Resisting Displacement and Dispossession
Morning Keynote
Progressive Planning Today
This year's Planners Network conference comes at a decisive political moment: a time of mass displacement as well as place-based struggles; a time of climate peril and growing awareness of environmental precarity; and a time of rightward drifts and left-wing possibilities. This heightened context makes the dire need for progressive planning ever more clear. The meaning of progressive planning, however, remains elusive, and raises a trio of important questions for practitioners, activists, and theorists.

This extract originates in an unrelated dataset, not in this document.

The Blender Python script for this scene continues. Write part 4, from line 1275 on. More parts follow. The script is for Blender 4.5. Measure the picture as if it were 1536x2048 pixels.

First, there is the land question: in a context of largely private land ownership and at a time of unprecedented investment in urban real estate, who benefits from the social value planners add to space? Second, there is the power question: who ultimately makes progressive planning possible? Finally there is the definitional question: who is supposed to be progressing, and what are they progressing toward? Exploring these questions allows us to develop greater clarity over the meaning, merits and limitations of our progressive planning models.
Samuel Stein
Samuel Stein is a PhD candidate in geography at the Graduate Center of the City University of New York, and an urban studies instructor at Hunter College. He is the author of Capital City: Gentrification and the Real Estate State (Verso 2019), a book that investigates what he calls “the rise of the real estate state,” or the increasingly powerful faction of government that seeks to bend public policy toward ever-rising property values. His academic writing on planning and gentrification has appeared in The Journal of Urban Affairs, International Planning Studies, Metropolitics, and New Labor Forum (forthcoming), and has been featured in various edited volumes, including Zoned Out! and Asian American Matters, and the soon-to-be released Immigrant Crossroads and Political Landscapes in the Age of Donald Trump. His popular writing on New York City planning politics has been published in such venues as the the Guardian, Jacobin, The Village Voice (RIP), City Limits, Gotham Gazette, New Politics, Progressive City, Progressive Planning, Urban Omnibus, and more.
In addition to studying, teaching and writing about planning and urban geography, he worked as a researcher, organizer, and planner on numerous New York City union campaigns, tenant mobilizations, and public policy initiatives. He is a participant in various tenant and community groups fighting gentrification and displacement in New York City, and beyond.